In other words, the LDP was, is, and will always be, at heart, concerned solely with power. No leader can change that, and as long as the LDP has no principles save the pursuit of power, and as long as its leaders are those who can scheme and backstab their way to the top, the LDP will force its rivals to play by the same rules. Under Mr. Ozawa, the DPJ may be able to do that — but is it possible to surpass the LDP's desire for power?

Of course, this means that it is a bit contrived to speak of an old and a new LDP: there is one LDP, with an unchanging purpose. Mr. Koizumi, rather than fundamentally transforming the party, may have simply given contenders for the throne some new tools, including popular support outside the party, which in the right hands can both make up for a lack of support within the party and be used as a weapon against one's enemies, and the intensification of the "reform" theme, which makes it plausible for LDP politicians to run against their own party. And so the dynamics of intra-party competition have changed: the factions are weaker and more strapped for cash; the zoku giin don't have the same influence over policymaking they once had; the Kantei has grown in power. But I wonder whether this transformation has had a perverse effect on intra-LDP politics, making competition for the party leadership that much more intense, because now the premiership is that much more valuable a prize.

I am also uncertain about the contemporary LDP's crosscurrents. In the past, the party was divided along multiple fault lines: factions, policy tribes, bureaucrats versus party men, hawks versus doves. And now? The camps seem less clear cut to me, and are perhaps even more rooted in personality than ever before.

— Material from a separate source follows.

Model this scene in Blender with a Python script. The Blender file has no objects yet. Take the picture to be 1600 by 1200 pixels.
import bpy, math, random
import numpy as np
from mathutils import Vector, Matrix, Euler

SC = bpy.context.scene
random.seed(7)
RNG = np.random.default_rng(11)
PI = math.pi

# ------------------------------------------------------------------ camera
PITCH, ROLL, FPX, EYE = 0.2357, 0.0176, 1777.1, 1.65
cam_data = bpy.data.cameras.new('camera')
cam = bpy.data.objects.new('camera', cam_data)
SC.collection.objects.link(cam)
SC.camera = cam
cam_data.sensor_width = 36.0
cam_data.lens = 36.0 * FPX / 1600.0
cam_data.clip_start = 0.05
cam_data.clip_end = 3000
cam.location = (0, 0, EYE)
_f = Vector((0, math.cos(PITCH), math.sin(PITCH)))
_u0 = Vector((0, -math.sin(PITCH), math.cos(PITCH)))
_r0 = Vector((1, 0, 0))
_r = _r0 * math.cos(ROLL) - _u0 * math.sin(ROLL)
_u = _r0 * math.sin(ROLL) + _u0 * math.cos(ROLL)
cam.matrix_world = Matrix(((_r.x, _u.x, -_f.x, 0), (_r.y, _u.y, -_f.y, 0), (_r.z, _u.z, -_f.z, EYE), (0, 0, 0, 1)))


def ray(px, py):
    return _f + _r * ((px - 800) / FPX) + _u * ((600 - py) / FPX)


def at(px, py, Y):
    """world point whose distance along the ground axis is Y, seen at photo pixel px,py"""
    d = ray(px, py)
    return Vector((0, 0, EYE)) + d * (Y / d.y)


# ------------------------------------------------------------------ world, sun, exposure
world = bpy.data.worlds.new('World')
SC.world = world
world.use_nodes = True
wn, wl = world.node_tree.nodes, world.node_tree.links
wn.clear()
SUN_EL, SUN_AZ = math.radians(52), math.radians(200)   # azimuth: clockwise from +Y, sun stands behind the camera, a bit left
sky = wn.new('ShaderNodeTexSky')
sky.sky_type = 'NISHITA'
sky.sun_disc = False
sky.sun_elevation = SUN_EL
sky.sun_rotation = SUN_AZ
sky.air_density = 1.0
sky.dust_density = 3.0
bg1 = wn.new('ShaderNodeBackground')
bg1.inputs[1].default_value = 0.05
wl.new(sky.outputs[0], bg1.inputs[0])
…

Therefore, in light of all this, I do not expect the Fukuda truce, if it even exists, to last long. The LDP's history is one of chaos and brutal power struggles more akin to those seen in Beijing and Moscow than in Washington. As long as Japan's voters continue to return the LDP to power, the country's leaders will continue to be those who can survive, one way or another, the party's internecine wars. Even after Mr. Koizumi, it is no closer to becoming a top-down, coherent political party.

2 comments:

Anonymous said...

You make Fukuda look as bad as Aso but I have to disagree here. Abe appeared to me from the beginning as too immature and weak to sustain his position as prime minister. Ozawa as you know is an old LDP power broker from way back so it makes little sense to look to him for any political enlightenment from the DPJ. There are few redeeming qualities in Japanese politics to be sure but I still contend that the LDP factions as vicious as they may be served a role as a primitive kind of checks and balances within the LDP.

Tobias Samuel Harris said...

It's not me who made Fukuda look bad — it's the article, which shows that Mr. Fukuda was scheming to unseat Mr. Abe just as much as Mr. Aso was.

I don't doubt that the factions can play a positive role, but the point is that no one should harbor any illusions about how the LDP works. Even with power shifting to the Kantei, competition within the LDP remains cutthroat.

Indeed, Mr. Fukuda appears to be much more of a wily political operator than the conventional wisdom holds.